What is the best writing advice you’ve received? 

The advice that I quote most often is from Kurt Vonnegut: “Write for an audience of one.” That is, write for the one person who most understands your voice and preoccupations and quirks. When you write with that degree of specificity, you end up with something unique. The advice I heard a lot that had a negative effect on me was, “You are not a writer if you don’t write every day.” I don’t write every day, and it took me a while to realize that is just fine. Some of us don’t write every day, but we are still writers. On the other hand, there are some for whom this is terrific advice. You just have to know what kind of writer you are and stop beating yourself up about being on the “wrong” side of the advice.

You are this year’s judge for Bayou Magazine’s James Knudsen Prize in Fiction. Will you talk a little about what you look for in a short story? 
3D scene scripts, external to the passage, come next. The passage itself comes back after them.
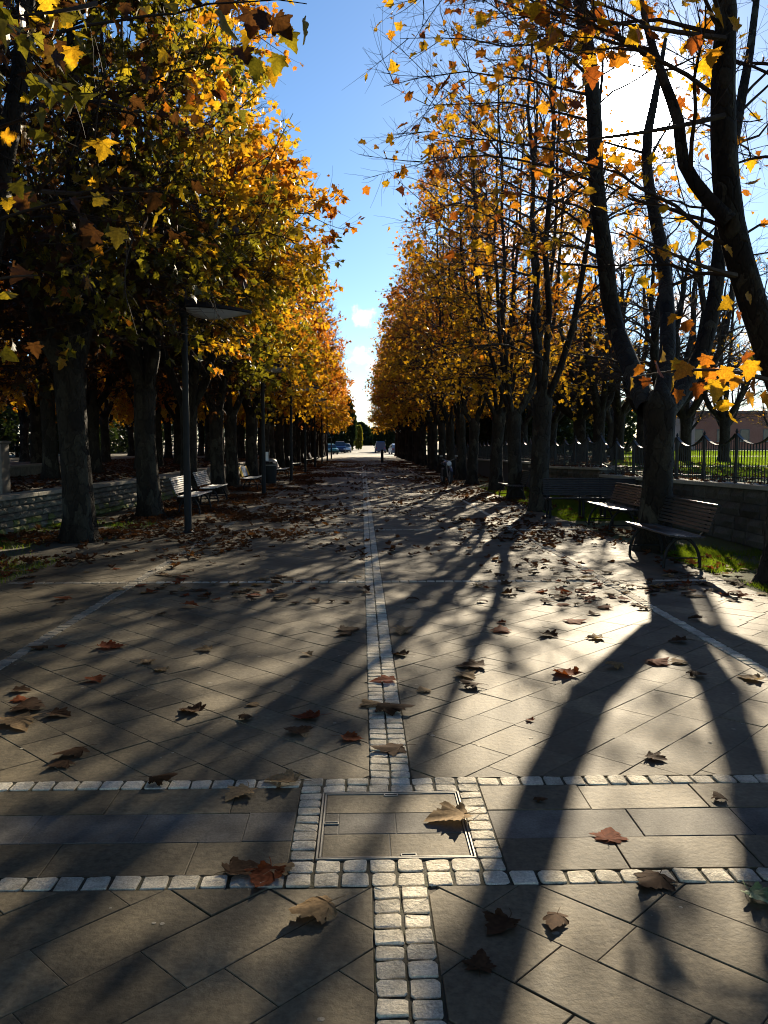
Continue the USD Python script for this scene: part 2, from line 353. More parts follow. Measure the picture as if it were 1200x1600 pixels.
M['pale_panel'] = surf('lamp_diffuser', [(0.42, 0.41, 0.38), (0.50, 0.49, 0.46)], 5.0, 0.5)
M['wall_stone'] = surf('split_wall_stone', [(0.11, 0.097, 0.07), (0.18, 0.16, 0.115), (0.25, 0.225, 0.165)], 7.0, 0.85, 0.02, 25, 0.2, 0.3, fine=(50.0, 0.35))
M['wall_moss'] = surf('mossy_wall_stone', [(0.12, 0.13, 0.05), (0.17, 0.19, 0.05), (0.25, 0.24, 0.14)], 9.0, 0.9, 0.02, 25, 0.2, 0.3, fine=(50.0, 0.35))
M['wall_cap'] = surf('wall_cap_stone', [(0.24, 0.22, 0.17), (0.34, 0.31, 0.24)], 5.0, 0.8, 0.008, 30, 0.1, 0.3, fine=(60.0, 0.3))
M['dark_stone'] = surf('dark_wall_stone', [(0.07, 0.062, 0.05), (0.11, 0.10, 0.082)], 5.0, 0.9, 0.015, 25, 0.2, 0.2, fine=(40.0, 0.3))
M['mortar'] = surf('wall_mortar', [(0.04, 0.036, 0.028), (0.07, 0.062, 0.05)], 20.0, 0.95, 0.006, 40)
M['asphalt'] = surf('asphalt', [(0.10, 0.096, 0.088), (0.14, 0.136, 0.125)], 0.8, 0.85, spec=0.15, fine=(30.0, 0.2))
M['gravel_path'] = surf('park_path', [(0.34, 0.31, 0.26), (0.45, 0.42, 0.36)], 2.0, 0.9, fine=(30.0, 0.2))
M['cabinet'] = surf('cabinet_paint', [(0.14, 0.115, 0.085), (0.18, 0.15, 0.115)], 3.0, 0.6)
M['terracotta'] = surf('terracotta_render', [(0.30, 0.115, 0.07), (0.38, 0.16, 0.10)], 0.5, 0.9, fine=(6.0, 0.2))
M['pink'] = surf('pink_render', [(0.36, 0.25, 0.21), (0.44, 0.31, 0.27)], 0.5, 0.9)
M['grey_render'] = surf('grey_render', [(0.22, 0.22, 0.23), (0.30, 0.30, 0.31)], 0.5, 0.9)
M['roof'] = surf('roof_tile', [(0.16, 0.085, 0.06), (0.24, 0.13, 0.09)], 2.0, 0.85, stretch=(1, 1, 6))
M['white_paint'] = surf('white_paint', [(0.68, 0.67, 0.64), (0.78, 0.77, 0.75)], 4.0, 0.5)
M['glass'] = surf('dark_glass', [(0.02, 0.025, 0.03), (0.03, 0.035, 0.04)], 1.0, 0.08, spec=0.6)
M['rubber'] = surf('rubber', [(0.015, 0.015, 0.015), (0.025, 0.025, 0.025)], 20.0, 0.8)
M['red_lens'] = surf('red_lens', [(0.35, 0.02, 0.02), (0.45, 0.03, 0.03)], 3.0, 0.2)
M['lens'] = surf('clear_lens', [(0.6, 0.6, 0.6), (0.75, 0.75, 0.72)], 3.0, 0.12)
for k, c in dict(green=(0.03, 0.16, 0.12), blue=(0.012, 0.018, 0.045), silver=(0.22, 0.22, 0.23), white=(0.55, 0.55, 0.53), navy=(0.015, 0.03, 0.06), grey=(0.10, 0.11, 0.12)).items():
    M['car_' + k] = surf(f'car_paint_{k}', [c, tuple(x * 1.1 for x in c)], 0.7, 0.25, coat=0.6)


def panel_print():
    """The yellow, blue and white print on one bench's backrest."""
    n = {"tc": ("texture_coordinate", {}), "s": ("separate_xyz", {}), "m": ("map_range", {"from_min": 0.0, "from_max": 1.8, "clamp": True}),
         "r": ("rgb_ramp", {"interpolate": False, "ramp": [(0.0, (0.75, 0.45, 0.02)), (0.22, (0.20, 0.42, 0.70)), (0.36, (0.62, 0.68, 0.72)), (0.55, (0.25, 0.47, 0.72)), (0.7, (0.66, 0.70, 0.72)), (0.8, (0.75, 0.45, 0.02))]}),
         "p": ("principled_bsdf", {"roughness": 0.35})}
    return usdkit.material(stage, '/World/Looks/printed_backrest', n, [("tc.object", "s.vector"), ("s.y", "m.value"), ("m.result", "r.fac"), ("r.color", "p.base_color")], surface="p.BSDF")


M['print'] = panel_print()

# ------------------------------------------------------------------ the ground
def sheet(x0, y0, x1, y1, z, nx=1, ny=1, rough=0.0, seed=0, fn=None):
    xs, ys = np.linspace(x0, x1, nx + 1), np.linspace(y0, y1, ny + 1)
    X, Yy = np.meshgrid(xs, ys)
    v = np.stack([X.ravel(), Yy.ravel(), np.full(X.size, float(z))], 1)
    if rough:
        v[:, 2] += rough * (meshkit.fbm(v * [1.3, 1.3, 1], 4, seed) - 0.5)
    if fn is not None:
        v[:, 2] += fn(v)
    i = np.arange(ny)[:, None] * (nx + 1) + np.arange(nx)[None]
    q = np.stack([i, i + 1, i + nx + 2, i + nx + 1], -1).reshape(-1, 4)
    return v, np.vstack([q[:, [0, 1, 2]], q[:, [0, 2, 3]]])


XL, XR = -4.05, 4.25            # the paving's edges
PAVE_END = 112.0
put('ground', sheet(-1500, -60, 1500, 3000, -0.10), M['soil'], kind='structure')
pavement = tag(UsdGeom.Xform.Define(stage, '/World/pavement'), kind='structure')
put('joint_bed', sheet(XL, -3, XR, PAVE_END, -0.0062, 60, 400, 0.0), M['joint'], pavement)
put('verge_left', sheet(-7.0, -3, XL, PAVE_END, -0.012, 24, 500, 0.05, 3), M['soil'], kind='structure')
put('verge_right', sheet(XR, -3, 6.05, PAVE_END, -0.012, 20, 500, 0.05, 4), M['verge'], kind='structure')
put('terrace_left', sheet(-90, 6, -6.2, 118, 0.50, 60, 60, 0.12, 5), M['soil'], kind='structure')
put('park_lawn', sheet(6.2, 2, 140, 118, 0.80, 80, 80, 0.08, 6), M['lawn'], kind='structure')
put('road', sheet(-60, PAVE_END, 60, 126, -0.02), M['asphalt'], kind='structure')
put('far_road', sheet(-3.4, 126, 5.0, 420, 0.0, 2, 60, fn=lambda v: 0.012 * np.maximum(0, v[:, 1] - 150) * 0.35), M['asphalt'], kind='structure')
for a, b in ((26.0, 27.6), (46, 48)):
    put('park_path', sheet(7.5, a, 60, b, 0.86), M['gravel_path'], kind='structure')

rng = np.random.default_rng(11)
S0, S1 = 0.035, 0.235           # the double line of setts down the middle
LL, LR = (-2.66, -2.555), (2.78, 2.885)
ROWS = [(2.935, 3.035), (3.825, 3.925), (9.63, 9.735), (15.45, 15.555), (21.25, 21.355), (27.05, 27.155), (32.85, 32.955), (38.65, 38.755), (44.45, 44.555), (50.2, 50.305)]
FIELD_END = 62.0


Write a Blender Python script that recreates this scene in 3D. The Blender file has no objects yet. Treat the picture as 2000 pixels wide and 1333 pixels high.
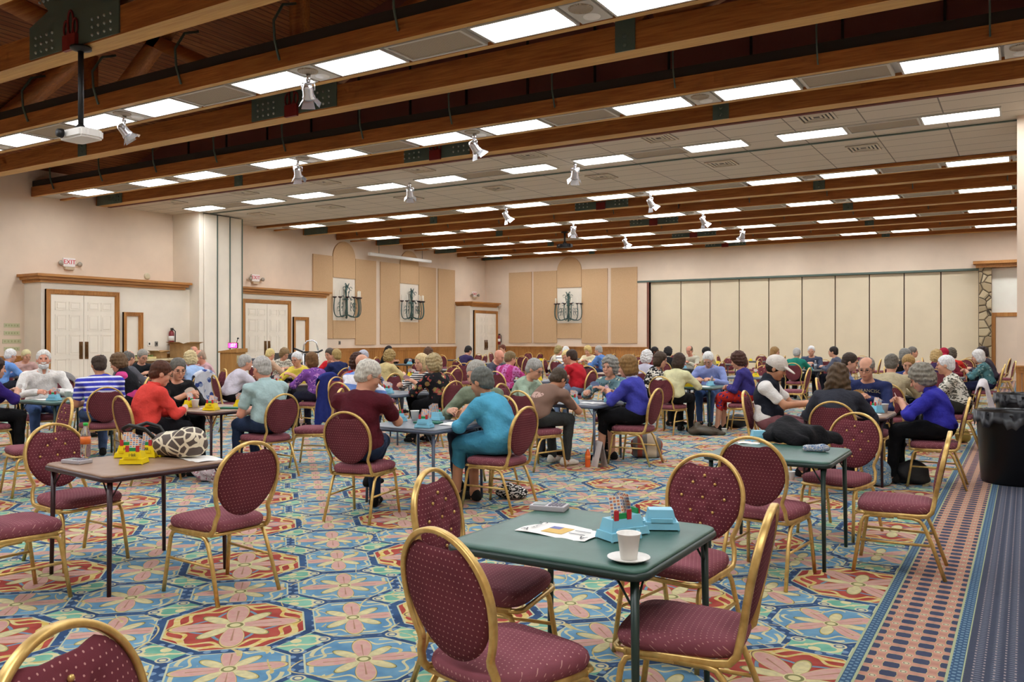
import bpy, bmesh, math, random
import numpy as np
from math import sin, cos, pi, radians, sqrt
from mathutils import Vector, Matrix
random.seed(7)
S = bpy.context.scene
COL = S.collection
ORD = ['zeroth','first','second','third','fourth','fifth','sixth','seventh','eighth','ninth','tenth','eleventh',
       'twelfth','thirteenth','fourteenth','fifteenth','sixteenth','seventeenth','eighteenth']
# ------------------------------------------------------------------ camera geometry (metres; camera at the origin, eye 1.53 m)
F, EYE, HZ, YAW = 1640.0, 1.53, 660.0, radians(31.5)
SA, CA = sin(YAW), cos(YAW)
def ray(px):
    d = (px-1000)/F
    return (-SA+d*CA, CA+d*SA)
def at_h(px, py, h):                     # point of known height h seen at that pixel
    z = (EYE-h)*F/(py-HZ); r = ray(px)
    return (r[0]*z, r[1]*z)
def on_x(px, py, X):                     # point on the plane x = X -> (y, z)
    r = ray(px); z = X/r[0]
    return (r[1]*z, EYE+(HZ-py)/F*z)
def on_y(px, py, Y):                     # point on the plane y = Y -> (x, z)
    r = ray(px); z = Y/r[1]
    return (r[0]*z, EYE+(HZ-py)/F*z)
# ------------------------------------------------------------------ colour + node helpers
def hx(s):
    s = s.lstrip('#')
    c = [int(s[i:i+2], 16)/255 for i in (0, 2, 4)]
    return tuple(x/12.92 if x <= .04045 else ((x+.055)/1.055)**2.4 for x in c)
class V:
    """a float socket with arithmetic, so patterns can be written as formulas"""
    def __init__(s, nt, sock): s.nt, s.k = nt, sock
    def _op(s, op, *o):
        n = s.nt.nodes.new('ShaderNodeMath'); n.operation = op
        for i, a in enumerate((s,)+o):
            if isinstance(a, V): s.nt.links.new(a.k, n.inputs[i])
            else: n.inputs[i].default_value = a
        return V(s.nt, n.outputs[0])
    def __add__(s, o): return s._op('ADD', o)
    __radd__ = __add__
    def __sub__(s, o): return s._op('SUBTRACT', o)
    def __rsub__(s, o): return (s*-1)+o
    def __mul__(s, o): return s._op('MULTIPLY', o)
    __rmul__ = __mul__
    def __truediv__(s, o): return s._op('DIVIDE', o)
    def sin(s): return s._op('SINE')
    def cos(s): return s._op('COSINE')
    def abs(s): return s._op('ABSOLUTE')
    def floor(s): return s._op('FLOOR')
    def round(s): return s._op('ROUND')
    def sqrt(s): return s._op('SQRT')
    def pow(s, o): return s._op('POWER', o)
    def mod(s, o): return s._op('FLOORED_MODULO', o)
    def min(s, o): return s._op('MINIMUM', o)
    def max(s, o): return s._op('MAXIMUM', o)
    def lt(s, o): return s._op('LESS_THAN', o)
    def gt(s, o): return s._op('GREATER_THAN', o)
    def atan2(s, o): return s._op('ARCTAN2', o)
    def clamp(s):
        r = s._op('ADD', 0.0); r.k.node.use_clamp = True; return r
    def step(s, a, b):                    # 0 at a, 1 at b
        return ((s-a)/(b-a)).clamp()
class Mat:
    def __init__(self, name, rough=.6, metal=0.0, spec=.5):
        m = self.m = bpy.data.materials.new(name); m.use_nodes = True
        self.nt = m.node_tree; self.b = self.nt.nodes['Principled BSDF']
        self.b.inputs['Roughness'].default_value = rough
        self.b.inputs['Metallic'].default_value = metal
        self.b.inputs['Specular IOR Level'].default_value = spec
    def coords(self, kind='Object'):
        n = self.nt.nodes.new('ShaderNodeTexCoord')
        x = self.nt.nodes.new('ShaderNodeSeparateXYZ')
        self.nt.links.new(n.outputs[kind], x.inputs[0]); self.cs = n.outputs[kind]
        return [V(self.nt, x.outputs[i]) for i in range(3)]
    def noise(self, scale=5, detail=2, rough=.5, vec=None, stretch=None):
        n = self.nt.nodes.new('ShaderNodeTexNoise')
        n.inputs['Scale'].default_value = scale; n.inputs['Detail'].default_value = detail; n.inputs['Roughness'].default_value = rough
        src = vec
        if src is None:
            if not hasattr(self, 'cs'): self.coords()
            src = self.cs
        if stretch:
            mp = self.nt.nodes.new('ShaderNodeMapping'); mp.inputs['Scale'].default_value = stretch
            self.nt.links.new(src, mp.inputs[0]); src = mp.outputs[0]
        self.nt.links.new(src, n.inputs['Vector'])
        return V(self.nt, n.outputs[0])
    def voro(self, scale=5, feature='F1', out=0):
        n = self.nt.nodes.new('ShaderNodeTexVoronoi'); n.feature = feature
        n.inputs['Scale'].default_value = scale
        if not hasattr(self, 'cs'): self.coords()
        self.nt.links.new(self.cs, n.inputs['Vector'])
        return n.outputs[out] if out else V(self.nt, n.outputs[0])
    def mix(self, f, a, b):
        n = self.nt.nodes.new('ShaderNodeMix'); n.data_type = 'RGBA'
        for i, q in ((0, f), (6, a), (7, b)):
            if isinstance(q, V): self.nt.links.new(q.k, n.inputs[i])
            elif hasattr(q, 'is_linked') or hasattr(q, 'links'): self.nt.links.new(q, n.inputs[i])
            else: n.inputs[i].default_value = (q if isinstance(q, (int, float)) else tuple(q)+(1,)*(4-len(q)))
        return n.outputs[2]
    def color(self, c):
        if isinstance(c, tuple): self.b.inputs['Base Color'].default_value = c+(1,)*(4-len(c))
        else: self.nt.links.new(c, self.b.inputs['Base Color'])
        return self
    def bump(self, v, strength=.3, dist=.01):
        n = self.nt.nodes.new('ShaderNodeBump'); n.inputs['Strength'].default_value = strength; n.inputs['Distance'].default_value = dist
        self.nt.links.new(v.k, n.inputs['Height']); self.nt.links.new(n.outputs[0], self.b.inputs['Normal'])
        return self
    def emit(self, c, s):
        self.b.inputs['Emission Color'].default_value = tuple(c)+(1,)
        self.b.inputs['Emission Strength'].default_value = s
        return self
_mc = {}
def flat(hexc, rough=.6, metal=0.0, var=.0, spec=.5, name=None):
    k = (hexc, rough, metal, var, spec)
    if k not in _mc:
        M = Mat(name or 'mat_'+hexc.strip('#'), rough, metal, spec); c = hx(hexc)
        if var:
            n = M.noise(9, 3)
            M.color(M.mix(n.step(.3, .7), tuple(x*(1-var) for x in c), tuple(min(1, x*(1+var)) for x in c)))
        else: M.color(c)
        _mc[k] = M.m
    return _mc[k]
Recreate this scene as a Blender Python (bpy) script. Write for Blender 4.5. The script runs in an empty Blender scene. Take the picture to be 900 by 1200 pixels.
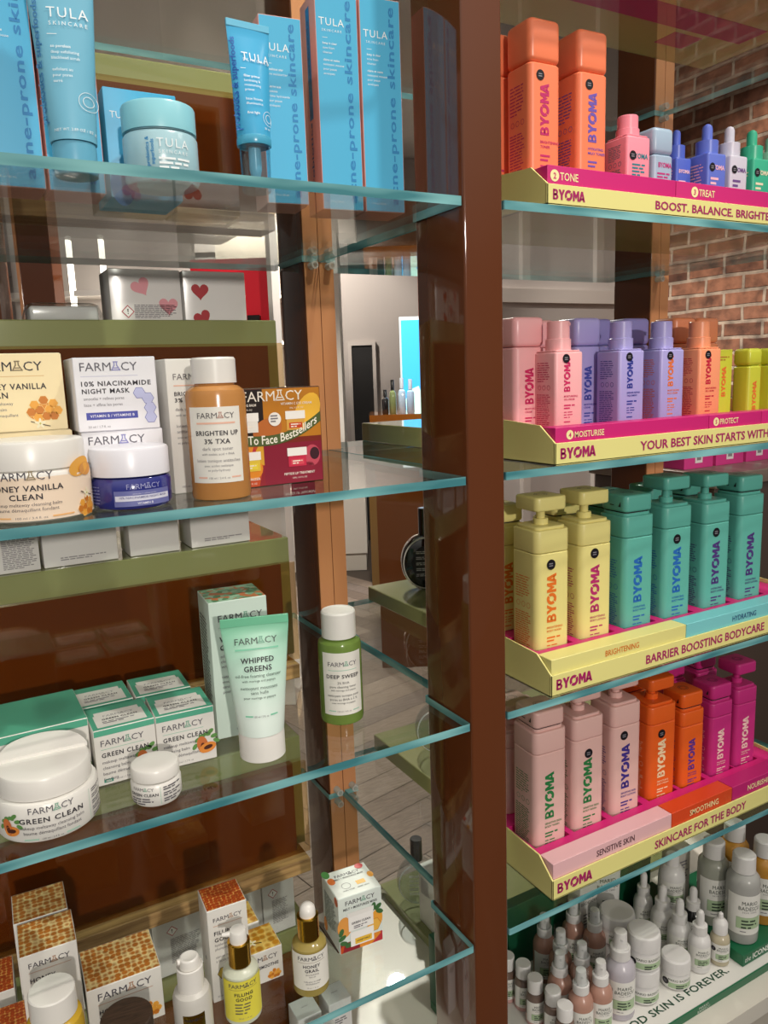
import bpy, math, random
from math import sin, cos, pi, radians, sqrt, atan2
from mathutils import Vector, Matrix
random.seed(7)
SC = bpy.context.scene
COL = SC.collection

# ---------------------------------------------------------------- camera
CAM = Vector((-0.5099192728864125, -0.7208465096735795, 1.5159518176603366))
RT = Vector((0.871070313883985, -0.4899552384903116, -0.034356550262761784))
UP = Vector((0.11483498139106192, 0.13514991860530304, 0.9841480714556597))
FW = Vector((0.4775452180882667, 0.8612075033212855, -0.17398908271540459))
FPX = 914.835839223828          # focal length in pixels of the 900 x 1200 frame
cd = bpy.data.cameras.new('camera'); cam = bpy.data.objects.new('camera', cd); COL.objects.link(cam)
cam.matrix_world = Matrix(((RT.x, UP.x, -FW.x, CAM.x), (RT.y, UP.y, -FW.y, CAM.y), (RT.z, UP.z, -FW.z, CAM.z), (0, 0, 0, 1)))
cd.sensor_fit = 'VERTICAL'; cd.sensor_height = 24.0; cd.sensor_width = 18.0
cd.lens = 24.0 * FPX / 1200.0; cd.clip_start = 0.02; cd.clip_end = 60
SC.camera = cam

# ---------------------------------------------------------------- world, lamps, exposure
WORLD, FRONT, KEY = 0.42, 0.6, 0.62       # shop light all round, front-left glow added to fill box fronts, ceiling spots
wd = bpy.data.worlds.new('world'); SC.world = wd; wd.use_nodes = True
nt = wd.node_tree; bg = nt.nodes['Background']          # the rest of the shop: bright overhead, dimmer towards the floor
tc = nt.nodes.new('ShaderNodeTexCoord'); sx = nt.nodes.new('ShaderNodeSeparateXYZ'); cr = nt.nodes.new('ShaderNodeValToRGB'); mr = nt.nodes.new('ShaderNodeMapRange')
mr.inputs[1].default_value = -1; mr.inputs[2].default_value = 1
nt.links.new(tc.outputs['Generated'], sx.inputs[0]); nt.links.new(sx.outputs['Z'], mr.inputs[0]); nt.links.new(mr.outputs[0], cr.inputs[0]); nt.links.new(cr.outputs[0], bg.inputs[0])
e = cr.color_ramp.elements; e[0].color = (.16, .14, .12, 1); e[1].color = (1.0, .95, .88, 1)
for p_, v_ in ((.45, .14), (.56, .24), (.68, .85)): k_ = e.new(p_); k_.color = (v_, v_ * .95, v_ * .88, 1)
dn = nt.nodes.new('ShaderNodeVectorMath'); dn.operation = 'DOT_PRODUCT'; dn.inputs[1].default_value = Vector((-.45, -.85, .27)).normalized()[:]
m2 = nt.nodes.new('ShaderNodeMapRange'); m2.interpolation_type = 'SMOOTHSTEP'; m2.inputs[1].default_value = -.1; m2.inputs[2].default_value = .95; m2.inputs[4].default_value = FRONT
ad = nt.nodes.new('ShaderNodeMath'); ad.operation = 'ADD'; ad.inputs[1].default_value = WORLD
nt.links.new(tc.outputs['Generated'], dn.inputs[0]); nt.links.new(dn.outputs['Value'], m2.inputs[0]); nt.links.new(m2.outputs[0], ad.inputs[0]); nt.links.new(ad.outputs[0], bg.inputs[1])
SC.view_settings.view_transform = 'Standard'; SC.view_settings.look = 'None'
SC.view_settings.gamma = 1; SC.view_settings.exposure = -0.1; SC.view_settings.use_curve_mapping = False
SC.cycles.transparent_max_bounces = 40; SC.cycles.max_bounces = 10

def spot(loc, target, watts, deg, radius=0.03, col=(1, 0.93, 0.84), blend=0.4):
    l = bpy.data.lights.new('spot_lamp', 'SPOT'); l.energy = watts; l.spot_size = radians(deg); l.spot_blend = blend
    l.shadow_soft_size = radius; l.color = col
    o = bpy.data.objects.new('spot_lamp', l); COL.objects.link(o); o.location = loc
    o.rotation_euler = (Vector(target) - Vector(loc)).to_track_quat('-Z', 'Y').to_euler(); return o
spot((0.28, -0.62, 3.1), (-0.15, 0.1, 1.45), 120 * KEY, 62, 0.03, blend=.9)
spot((1.15, -0.75, 3.1), (0.45, 0.1, 1.4), 75 * KEY, 55, 0.03, blend=.9)
spot((-1.3, -7.6, 2.9), (-0.15, 0.2, 1.62), 1150, 24, 0.14, blend=1.0)  # added far spot, low enough to brighten the boxes under the shelves
spot((-0.75, 0.12, 3.1), (-0.25, 0.25, 1.1), 30, 50, 0.05)
spot((0.30, 0.10, 3.1), (0.10, 0.42, 1.2), 60, 40, 0.05)
spot((1.2, 2.4, 3.2), (1.2, 2.5, 0), 330, 125, 0.05)
spot((1.6, 5.2, 3.2), (2.0, 5.8, 0.6), 330, 125, 0.05)
spot((1.9, 1.0, 3.2), (3.05, 1.7, 1.45), 120, 75, 0.05)

# ---------------------------------------------------------------- helpers
L1, L2, L3, L4, DECK = 1.69973, 1.39829, 1.1, 0.8, 0.49
PW, PD, YB, GT = 0.0526, 0.0987, 0.4291, 0.0096      # post width / depth, front of the rear posts, glass thickness
BAY = 0.757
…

I think a lot about the moment when I buy in to a story; most often, I buy in when I sense a voice or a narrator—whether it’s 1st or 3rd person—I want to spend time with. I also love good ambiguity (but not bad ambiguity) as well as moments of surprise, the unexpected line or event that jolts me but then makes sense in the seconds after it. I like work that is layered, where each scene is firing on so many levels that I am not thinking about the writer. I love work that makes me laugh, but also work that makes me sad, dialogue that does everything I have already mentioned, and an ending that brings everything together. I don’t need to like a character to enjoy a story, but I do like writers who write with compassion toward the world and human beings with their weaknesses and blind spots.